An exact copy of all the data is required, with pictures left out.

Extracted records:

· · ·

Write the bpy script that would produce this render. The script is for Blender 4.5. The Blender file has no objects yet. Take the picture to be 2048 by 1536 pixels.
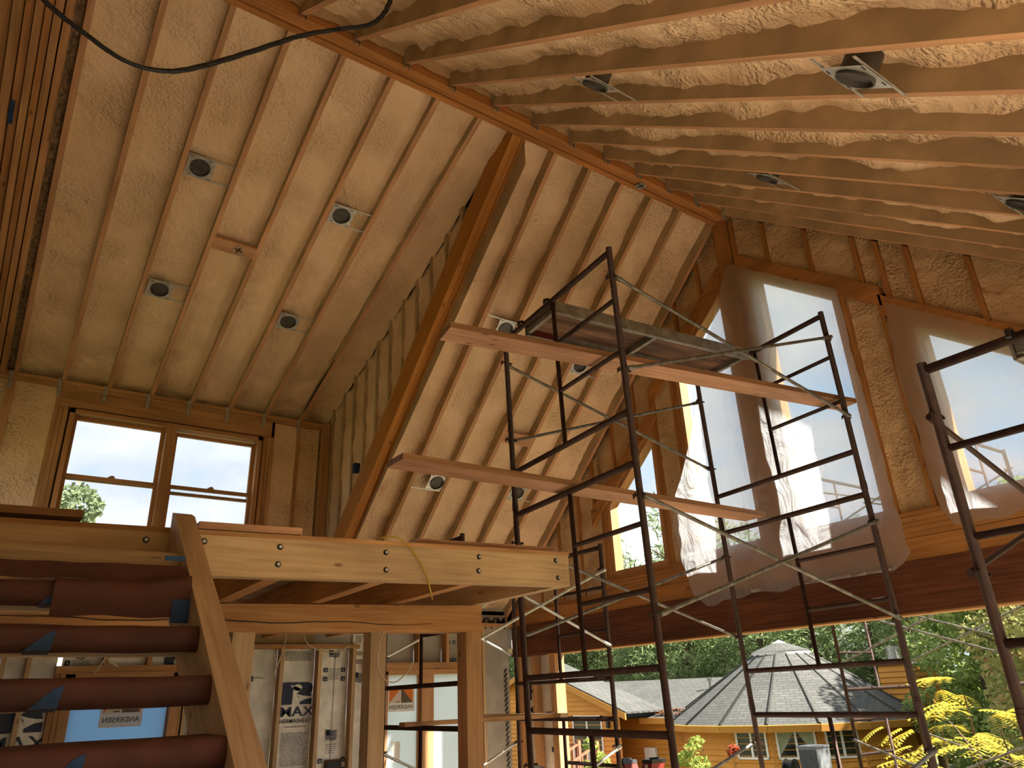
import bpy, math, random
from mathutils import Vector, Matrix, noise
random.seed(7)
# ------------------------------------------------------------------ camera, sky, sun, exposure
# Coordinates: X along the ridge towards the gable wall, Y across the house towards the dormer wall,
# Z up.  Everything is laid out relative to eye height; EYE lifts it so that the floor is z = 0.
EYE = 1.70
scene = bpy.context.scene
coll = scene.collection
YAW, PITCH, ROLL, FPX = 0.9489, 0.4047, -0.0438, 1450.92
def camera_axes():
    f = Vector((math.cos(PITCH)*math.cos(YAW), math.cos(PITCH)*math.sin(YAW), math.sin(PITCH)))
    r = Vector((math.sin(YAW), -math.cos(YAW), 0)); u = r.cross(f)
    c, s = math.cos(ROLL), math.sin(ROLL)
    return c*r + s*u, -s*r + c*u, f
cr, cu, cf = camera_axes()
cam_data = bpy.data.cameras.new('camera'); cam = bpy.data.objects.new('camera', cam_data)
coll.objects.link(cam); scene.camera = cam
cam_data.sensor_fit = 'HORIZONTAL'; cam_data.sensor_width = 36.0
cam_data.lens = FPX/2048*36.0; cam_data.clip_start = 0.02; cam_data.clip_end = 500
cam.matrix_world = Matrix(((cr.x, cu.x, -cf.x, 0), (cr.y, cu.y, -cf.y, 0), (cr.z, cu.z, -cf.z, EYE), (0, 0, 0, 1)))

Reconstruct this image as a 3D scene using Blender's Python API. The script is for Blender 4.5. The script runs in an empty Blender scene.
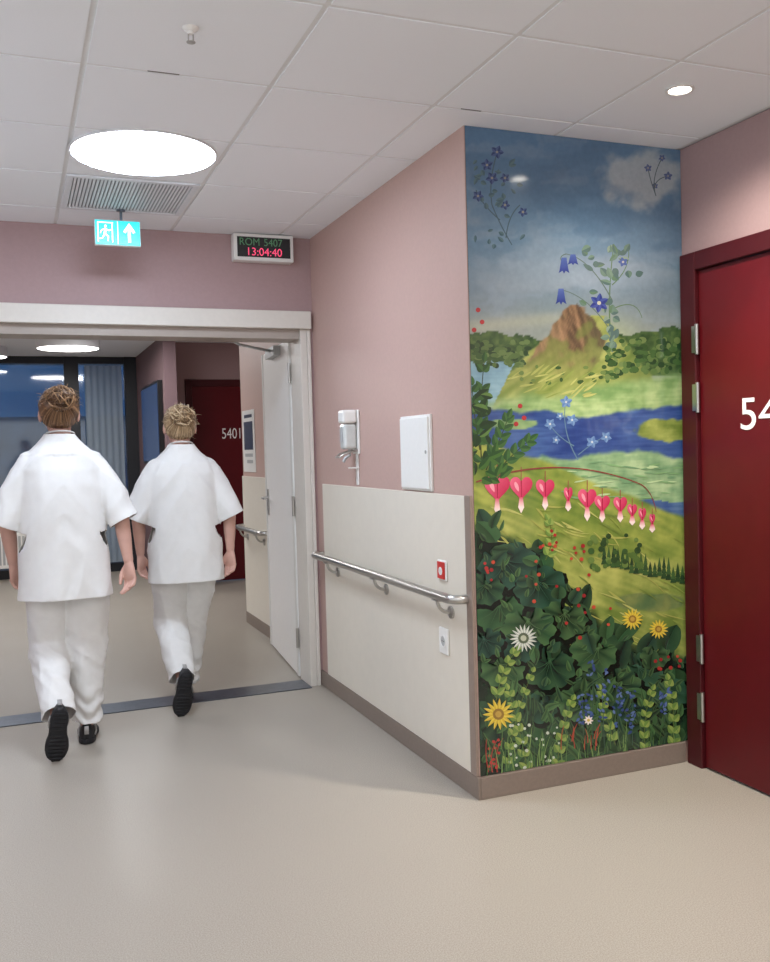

· · ·

▶ THE COMPLETED TASK
Write the bpy script that would produce this render. The script is for Blender 4.5. The Blender file has no objects yet. Take the picture to be 2048 by 1536 pixels.
import bpy, math, random
from mathutils import Vector, Matrix, noise
random.seed(7)
# ------------------------------------------------------------------ camera, sky, sun, exposure
# Coordinates: X along the ridge towards the gable wall, Y across the house towards the dormer wall,
# Z up.  Everything is laid out relative to eye height; EYE lifts it so that the floor is z = 0.
EYE = 1.70
scene = bpy.context.scene
coll = scene.collection
YAW, PITCH, ROLL, FPX = 0.9489, 0.4047, -0.0438, 1450.92
def camera_axes():
    f = Vector((math.cos(PITCH)*math.cos(YAW), math.cos(PITCH)*math.sin(YAW), math.sin(PITCH)))
    r = Vector((math.sin(YAW), -math.cos(YAW), 0)); u = r.cross(f)
    c, s = math.cos(ROLL), math.sin(ROLL)
    return c*r + s*u, -s*r + c*u, f
cr, cu, cf = camera_axes()
cam_data = bpy.data.cameras.new('camera'); cam = bpy.data.objects.new('camera', cam_data)
coll.objects.link(cam); scene.camera = cam
cam_data.sensor_fit = 'HORIZONTAL'; cam_data.sensor_width = 36.0
cam_data.lens = FPX/2048*36.0; cam_data.clip_start = 0.02; cam_data.clip_end = 500
cam.matrix_world = Matrix(((cr.x, cu.x, -cf.x, 0), (cr.y, cu.y, -cf.y, 0), (cr.z, cu.z, -cf.z, EYE), (0, 0, 0, 1)))

Reconstruct this image as a 3D scene using Blender's Python API. The script is for Blender 4.5. The script runs in an empty Blender scene.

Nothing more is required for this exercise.